Without the pictures, can you quote each line below exactly?

::::::

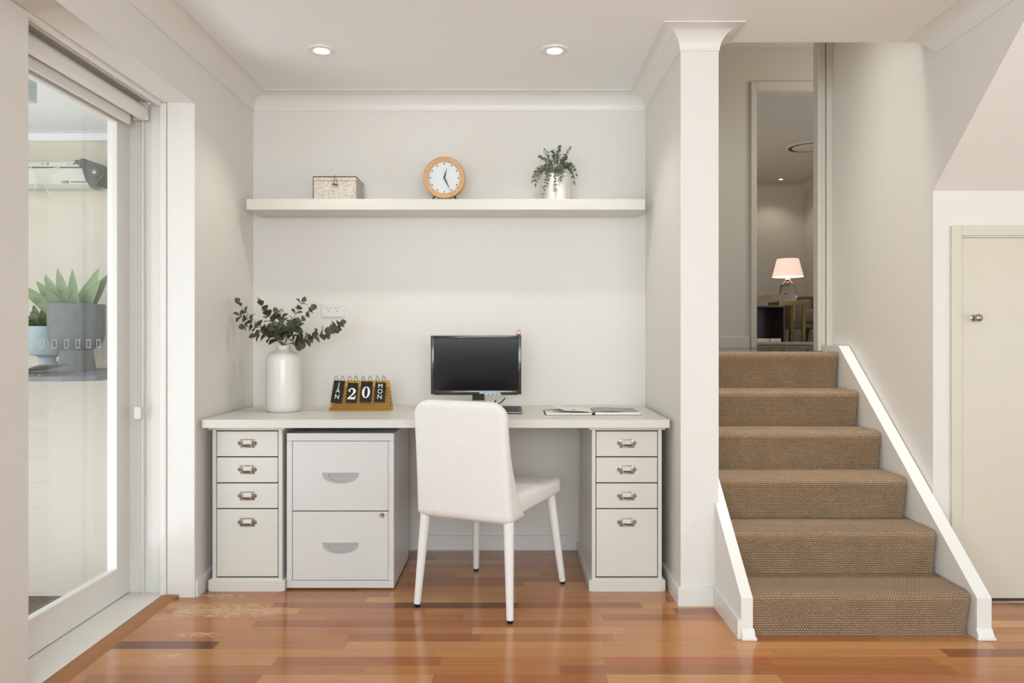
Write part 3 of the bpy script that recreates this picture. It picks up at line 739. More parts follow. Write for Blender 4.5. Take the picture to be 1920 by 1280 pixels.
# ------------------------------------------------------------------ chair
ch = thing('dining_chair', (-.2, 2.985, 0), 'white fabric upholstered chair pulled up to the desk', 'chair', rz=math.radians(-25.5))
def ringsec(hx, y0, y1, z, r, n=6):
    pts = []
    r = min(r, hx*.98, (y1-y0)/2*.98)
    for cx_, cy_, a0 in ((hx-r, y1-r, 0), (-hx+r, y1-r, PI/2), (-hx+r, y0+r, PI), (hx-r, y0+r, 1.5*PI)):
        for i in range(n): a = a0+PI/2*i/(n-1); pts.append((cx_+r*math.cos(a), cy_+r*math.sin(a), z))
    return pts
def loft(bm, secs):
    R = [[bm.verts.new(p) for p in s_] for s_ in secs]
    for a, b_ in zip(R, R[1:]):
        n = len(a)
        for i in range(n): bm.faces.new((a[i], a[(i+1) % n], b_[(i+1) % n], b_[i]))
    bm.faces.new(R[0][::-1]); bm.faces.new(R[-1]); return bm
zb, zt = .372, .856; secs = []
N = 26
for i in range(N+1):
    t = i/N; z = zb+(zt-zb)*t
    yr = -.012-.035*t**1.5+.012*(1-t)**4; yf = .028+.13*(1-t)**2.4 - .02*t
    hx = .217-.004*math.sin(PI*t)-.006*t
    dt = zt-z; R = .072
    if dt < R: hx -= R-math.sqrt(max(0, R*R-(R-dt)**2)); e = .03; 
    if dt < .028: q = .028-math.sqrt(max(0, .028**2-(.028-dt)**2)); yr += q*.9; yf -= q*.9
    db = z-zb
    if db < .02: q = .02-math.sqrt(max(0, .02**2-(.02-db)**2)); hx -= q; yr += q; yf -= q
    secs.append(ringsec(hx, yr, max(yf, yr+.006), z, .024))
# more sections at the rounded top
extra = []
for dt in (.058, .045, .033, .024, .016, .010, .005, .002):
    z = zt-dt; t = (z-zb)/(zt-zb); yr = -.012-.035*t**1.5; yf = .028-.02*t; hx = .211-(.072-math.sqrt(max(0, .072**2-(.072-dt)**2)))
    if dt < .028: q = .028-math.sqrt(max(0, .028**2-(.028-dt)**2)); yr += q*.9; yf -= q*.9
    extra.append(ringsec(hx, yr, max(yf, yr+.006), z, .024))
secs = sorted(secs+extra, key=lambda s_: s_[0][2]); ss = [secs[0]]
for s_ in secs[1:]:
    if s_[0][2]-ss[-1][0][2] > .0008: ss.append(s_)
obj('backrest', loft(bmesh.new(), ss), 'fabric', ch, smooth=60, local=True)
# seat cushion: plan widens to the front, crowned top
bm = bmesh.new(); nx, ny = 22, 22; G = {}
def seatpt(u, v, top):
    y = .03+v*.50; hx = .205+.022*v; x = (2*u-1)*hx
    # round the front corners in plan
    r = .05; dx = max(0, abs(x)-(hx-r)); dy = max(0, y-(.53-r)); d = math.hypot(dx, dy)
    if dx > 0 and dy > 0 and d > r: k_ = r/d; x = math.copysign(hx-r+dx*k_, x); y = .53-r+dy*k_
    e = min(1, min((1-abs(2*u-1))*hx*1.0, (1-v)*.5)/.028); rr = 1-math.sqrt(max(0, 1-(1-e)**2))
    zt_ = .478+.008*math.sin(PI*u)*math.sin(PI*min(1, v+.1)) - .026*rr
    zl = .400+.012*v+.020*rr - .012*(1-v)
    return (x, y, zt_ if top else zl)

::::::

» ANSWER TO THIS EXERCISE:
Write part 3 of the bpy script that recreates this picture. It picks up at line 739. More parts follow. Write for Blender 4.5. Take the picture to be 1920 by 1280 pixels.
# ------------------------------------------------------------------ chair
ch = thing('dining_chair', (-.2, 2.985, 0), 'white fabric upholstered chair pulled up to the desk', 'chair', rz=math.radians(-25.5))
def ringsec(hx, y0, y1, z, r, n=6):
    pts = []
    r = min(r, hx*.98, (y1-y0)/2*.98)
    for cx_, cy_, a0 in ((hx-r, y1-r, 0), (-hx+r, y1-r, PI/2), (-hx+r, y0+r, PI), (hx-r, y0+r, 1.5*PI)):
        for i in range(n): a = a0+PI/2*i/(n-1); pts.append((cx_+r*math.cos(a), cy_+r*math.sin(a), z))
    return pts
def loft(bm, secs):
    R = [[bm.verts.new(p) for p in s_] for s_ in secs]
    for a, b_ in zip(R, R[1:]):
        n = len(a)
        for i in range(n): bm.faces.new((a[i], a[(i+1) % n], b_[(i+1) % n], b_[i]))
    bm.faces.new(R[0][::-1]); bm.faces.new(R[-1]); return bm
zb, zt = .372, .856; secs = []
N = 26
for i in range(N+1):
    t = i/N; z = zb+(zt-zb)*t
    yr = -.012-.035*t**1.5+.012*(1-t)**4; yf = .028+.13*(1-t)**2.4 - .02*t
    hx = .217-.004*math.sin(PI*t)-.006*t
    dt = zt-z; R = .072
    if dt < R: hx -= R-math.sqrt(max(0, R*R-(R-dt)**2)); e = .03; 
    if dt < .028: q = .028-math.sqrt(max(0, .028**2-(.028-dt)**2)); yr += q*.9; yf -= q*.9
    db = z-zb
    if db < .02: q = .02-math.sqrt(max(0, .02**2-(.02-db)**2)); hx -= q; yr += q; yf -= q
    secs.append(ringsec(hx, yr, max(yf, yr+.006), z, .024))
# more sections at the rounded top
extra = []
for dt in (.058, .045, .033, .024, .016, .010, .005, .002):
    z = zt-dt; t = (z-zb)/(zt-zb); yr = -.012-.035*t**1.5; yf = .028-.02*t; hx = .211-(.072-math.sqrt(max(0, .072**2-(.072-dt)**2)))
    if dt < .028: q = .028-math.sqrt(max(0, .028**2-(.028-dt)**2)); yr += q*.9; yf -= q*.9
    extra.append(ringsec(hx, yr, max(yf, yr+.006), z, .024))
secs = sorted(secs+extra, key=lambda s_: s_[0][2]); ss = [secs[0]]
for s_ in secs[1:]:
    if s_[0][2]-ss[-1][0][2] > .0008: ss.append(s_)
obj('backrest', loft(bmesh.new(), ss), 'fabric', ch, smooth=60, local=True)
# seat cushion: plan widens to the front, crowned top
bm = bmesh.new(); nx, ny = 22, 22; G = {}
def seatpt(u, v, top):
    y = .03+v*.50; hx = .205+.022*v; x = (2*u-1)*hx
    # round the front corners in plan
    r = .05; dx = max(0, abs(x)-(hx-r)); dy = max(0, y-(.53-r)); d = math.hypot(dx, dy)
    if dx > 0 and dy > 0 and d > r: k_ = r/d; x = math.copysign(hx-r+dx*k_, x); y = .53-r+dy*k_
    e = min(1, min((1-abs(2*u-1))*hx*1.0, (1-v)*.5)/.028); rr = 1-math.sqrt(max(0, 1-(1-e)**2))
    zt_ = .478+.008*math.sin(PI*u)*math.sin(PI*min(1, v+.1)) - .026*rr
    zl = .400+.012*v+.020*rr - .012*(1-v)
    return (x, y, zt_ if top else zl)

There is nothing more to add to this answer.